Piper responds to being ranked as wrestling's greatest villain

Discussion in 'WWE Feed' started by WWE.com Bot, Aug 17, 2012.

  1. Piper responds to being ranked as wrestling's greatest villain


    WWE CLASSICS: How does it feel to be ranked as the No. 1 villain in sports-entertainment history?

    RODDY PIPER: Actually, I’m quite honored and I’ll tell you why. The very first individual that breaks out in my mind as a top villain is Gorgeous George, and it’s hard to beat the first guy.

    WWE CLASSICS: How did you become a great bad guy?

    PIPER: There was a lot of work that people don’t know about that I did to establish my villain persona. There were a lot of miles on the road that went into it, thousands upon thousands of hours of writing on yellow pads while driving in my car with the dome light on. I can’t begin to tell you how many individuals in the industry would school me 24 hours a day. I would then perform at night and they would tear me up afterwards, over and over, to help me perfect my craft. So, from my point of view, I’m humbled, and I take this recognition by WWE.com as a complete honor. It blows me away. (SEE THE FULL LIST)

    WWE CLASSICS: Piper’s Pit was a unique concept. How did the segment benefit you as a villain?

    PIPER: Piper’s Pit was totally unscripted, everything just happened, thus innovation was a challenging must to accomplish. One of my early Pits involved a fellow named Frankie Williams, and I didn’t have a clue as to what I was going to do. So I asked him where he was from, and in the thickest Hispanic accent he said I’m from Columbus, Ohio. Bang, we’re on!

    WWE CLASSICS: WWE fans still talk about that segment today.

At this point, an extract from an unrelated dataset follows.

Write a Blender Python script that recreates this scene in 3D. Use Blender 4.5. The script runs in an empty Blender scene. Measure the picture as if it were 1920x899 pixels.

    PIPER: I felt that that interview more than any other put Piper’s Pit on the map. And what was a positive for me was that I didn’t know who was going to be on. I honestly had no idea. Things changed on a dime back then. But I had a personal knowledge of just about everybody in the business, and I had that banked in my back pocket, so if I got stuck I would go there. But in the Pit I had to be biting and original and controversial, all at the same time. Plus I set a personal bar to top myself each and every week. That became difficult. But I believe that I did just that, and the rest, as they say, is history. (WATCH: THE WILDEST PIPER'S PITS)

    WWE CLASSICS: What would you say was your most villainous moment?

    PIPER: Probably when I had my altercation with Cyndi Lauper in 1984. She was the female entertainer of the year that year. And I also broke her gold record over the head of Captain Lou Albano, all in the same night. After all was said and done I turned around and there was a New York City policeman in uniform with a gun, standing in the middle of the ring at me. I looked at him like, “What are you doing here?” It got pretty warm in there pretty quickly. (WATCH)

    WWE CLASSICS: Over the years, the jeers turned to cheers for you. Did you set a course for that to happen in your career, or did you want to remain a villain all the way?

    PIPER: I’m a villain at heart. I’m a born villain. But at WrestleMania 2, when I boxed Mr. T, they started chanting my name. I didn’t know why they did that, but it’s never stopped from that moment. And quite frankly, to that end, if I might tweak an original “Piper-ism”: Just when you thought I had the answers, they changed the questions!